Anna Tarkov wrote about the supposed failure to keep a job in “Fired… and not for the first time.” She writes,

What I now know is that I never failed at doing my job. I failed and was fired because I always did it the way I thought was best.

Doing something the way one thinks is best sounds ok on its face, but almost anyone … can tell you that most bosses just want you to shut up and take orders. They don’t want you to improve anything, they don’t want you to offer your own ideas, they don’t want you to change anything. They definitely don’t want to be challenged.

This so closely describes my experience with a recent project, I feel like she took the thoughts I had and expressed them more clearly.

I, too, for some reason assume that if I’m working on something, I should try to find the best way to produce it, come up with ideas, collaborate with people, ask questions. And just like Anna, I’ve had a very disheartening experience with that approach.

I’ve wondered why I can’t be like some other people, who follow directions without questioning them. I wanted to be like them, for a while, because they seemed to be having a much easier time.

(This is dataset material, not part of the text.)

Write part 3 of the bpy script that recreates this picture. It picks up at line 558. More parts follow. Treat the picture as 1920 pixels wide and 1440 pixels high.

I realized that I’m not like that. It was hard to see that as a strength at the time, but now I do.

I want to be creative, find new solutions, ask questions, come up with ideas. And I want to work for people who encourage that, who aren’t afraid to try out new things. To quote another JCarn entry by UMass journalism prof Steven Fox: “Failure is required in order for the revolution to continue.”

Just like Anna, my bad experience has helped me figure out what I want in a workplace and a boss. I don’t have to dampen my enthusiasm and my desire to move things forward — I just have to find a place where I can do that.